Are you a perfectionist?

Tuesday, June 14, 2011 by Beth Benoit
 A new book coming out, called Better by Mistake: The Unexpected Benefits of Being Wrong, by Alina Tugend, looks very interesting.  An article about it in The New York Times describes how making mistakes might be "psychologically healthy."

Teaching psychology classes at Granite State College makes my ears always perk up when I even hear the word "psychology."  (There's a similar effect that describes how we are likely to hear our own name, even when in a noisy crowd and no one else heard it.  It's called "the cocktail party effect."  Social psychology has a million of those cool ideas!)

So back to Tugend's book.  She points out that the important difference for those with perfectionist tendencies between a psychologically healthy perfectionism and an unhealthy one is whether those tendencies "rule - or ruin - their lives."  An example she gives is a person she describes who likes all the glasses in his cupboard lined up in a certain way.  If anyone puts them in a different order, he doesn't freak out.  And he doesn't expect to be perfect in everything he does.

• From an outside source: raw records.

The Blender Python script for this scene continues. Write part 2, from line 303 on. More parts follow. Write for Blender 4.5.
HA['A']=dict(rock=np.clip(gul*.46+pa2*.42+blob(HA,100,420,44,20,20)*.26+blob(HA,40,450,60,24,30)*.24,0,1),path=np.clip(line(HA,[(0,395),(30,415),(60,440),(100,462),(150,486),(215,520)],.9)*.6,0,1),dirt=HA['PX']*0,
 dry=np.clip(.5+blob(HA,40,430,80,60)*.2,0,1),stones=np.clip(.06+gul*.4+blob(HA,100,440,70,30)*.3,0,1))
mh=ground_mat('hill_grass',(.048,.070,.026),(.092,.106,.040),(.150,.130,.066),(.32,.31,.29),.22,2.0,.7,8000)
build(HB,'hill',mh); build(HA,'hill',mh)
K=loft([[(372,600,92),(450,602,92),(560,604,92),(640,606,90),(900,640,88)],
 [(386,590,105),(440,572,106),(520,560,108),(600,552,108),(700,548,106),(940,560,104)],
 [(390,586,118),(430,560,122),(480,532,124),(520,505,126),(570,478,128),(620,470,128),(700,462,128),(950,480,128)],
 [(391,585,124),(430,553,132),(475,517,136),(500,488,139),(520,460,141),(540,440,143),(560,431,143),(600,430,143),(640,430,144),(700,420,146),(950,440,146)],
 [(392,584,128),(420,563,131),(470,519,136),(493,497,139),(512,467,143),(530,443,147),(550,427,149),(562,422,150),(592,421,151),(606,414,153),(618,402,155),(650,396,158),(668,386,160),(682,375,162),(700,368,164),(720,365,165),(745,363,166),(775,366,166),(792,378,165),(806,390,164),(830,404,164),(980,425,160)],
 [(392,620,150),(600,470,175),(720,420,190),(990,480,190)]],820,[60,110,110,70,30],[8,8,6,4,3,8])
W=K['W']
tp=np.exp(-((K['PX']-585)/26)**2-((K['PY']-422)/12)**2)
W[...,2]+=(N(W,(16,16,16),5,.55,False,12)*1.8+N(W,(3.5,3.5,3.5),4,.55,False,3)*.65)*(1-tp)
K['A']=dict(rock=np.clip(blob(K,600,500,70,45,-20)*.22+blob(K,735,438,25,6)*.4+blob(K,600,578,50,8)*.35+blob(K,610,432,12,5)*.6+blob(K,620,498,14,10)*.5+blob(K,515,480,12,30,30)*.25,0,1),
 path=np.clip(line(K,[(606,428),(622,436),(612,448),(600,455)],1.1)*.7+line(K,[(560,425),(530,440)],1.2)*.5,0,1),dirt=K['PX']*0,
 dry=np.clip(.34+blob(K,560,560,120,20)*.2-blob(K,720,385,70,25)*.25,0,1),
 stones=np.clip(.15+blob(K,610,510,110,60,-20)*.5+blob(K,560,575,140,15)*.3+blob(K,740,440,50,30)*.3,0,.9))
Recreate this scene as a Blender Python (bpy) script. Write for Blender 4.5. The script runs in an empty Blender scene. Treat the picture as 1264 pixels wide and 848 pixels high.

I see tendencies like this in my adult students sometimes.  Students in my adult online classes have to write papers, and when I carefully correct any errors, I sometimes get an anguished response that they "can't believe they made that mistake."  I try to remind them that that's what being a student is.  It involves learning, not being perfect to begin with!

So don't think of mistakes as "nasty secrets."  Think of all the learning you can be doing if you don't demand perfection from the beginning.  At Granite State College, we'll give you the best we have to offer and you may just end up feeling close to perfect!